Another 11 workers were swindled out of almost 1 million baht by a Bangkok job broker. The men had been promised jobs in the United States. After handing over the money they never heard from the broker again.

In another instance nine villagers from Pob Phra who had been sent by a job agency to work in Singapore without permits are now facing severe penalties.

Japan air strike called off

A strike by All Nippon Airways flight crews was called off last week when management agreed to reverse a pay cut implemented in March 1997.

However, no settlement has been reached on the major issues that sparked strike action, including the introduction of a salary restructuring scheme for pilots and flight engineers. Imposed on April 1, the scheme replaces base salaries with a performance-based pay system. An ANA crew association spokesman said the union was continuing discussions but did not rule out further strike action.

Philippines Airlines threatens more jobs

Philippines Airlines ground and cabin crews have threatened to join striking pilots if the management goes ahead with plans to downsize the workforce.

The staff cuts are in line with a proposed restructuring to cut international routes and concentrate on domestic services. A spokesman for the PAL Employees Union, representing the 8,400 workers, told the media this week: “If our members are going to be affected, we have no choice but to join our pilots on the picket line.”

However, the union has not called a stopwork meeting to discuss the threat to jobs, nor has it taken any action in support of the pilots. Support has been restricted to off-duty cabin crews attending the picket lines.

Philippines Airlines sacked all its 600 pilots when they went on strike on June 6 and ignored a management deadline to return to work. The strike is against a new policy compelling pilots to retire after 20 years service or 20,000 flying hours. The policy is a mechanism to slash manning levels.

Australian public sector union dumps campaign

A statewide industrial campaign endorsed by New South Wales public sector workers at stopwork meetings on June 12 was quickly called off this week by the union leadership to hold talks with the state Labor government.

The campaign, including extensive work bans and a 24-hour strike scheduled for July 10, was launched to oppose the government’s decision to renege on a pay deal agreed to last January.

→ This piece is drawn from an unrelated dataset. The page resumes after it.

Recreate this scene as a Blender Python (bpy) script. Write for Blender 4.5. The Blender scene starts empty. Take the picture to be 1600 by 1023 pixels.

The agreement included a 16 percent wage increase to be paid in three installments by January 1999. However the government declared that the last two installments would be cut from 5 percent to 2 percent in many departments, claiming that productivity increases had not been delivered.

Even before canceling the action, the Public Service Association leaders sought to prevent bans being imposed by union members. However, on June 16 parliamentary staff initiated overtime bans and formed a picket line, causing Parliament to be temporarily halted.

The June 12 stopwork meetings also called for the union to abandon the decade-long practice of negotiating wage increases tied to productivity tradeoffs. Thousand of jobs have been destroyed through this process, together with basic working conditions.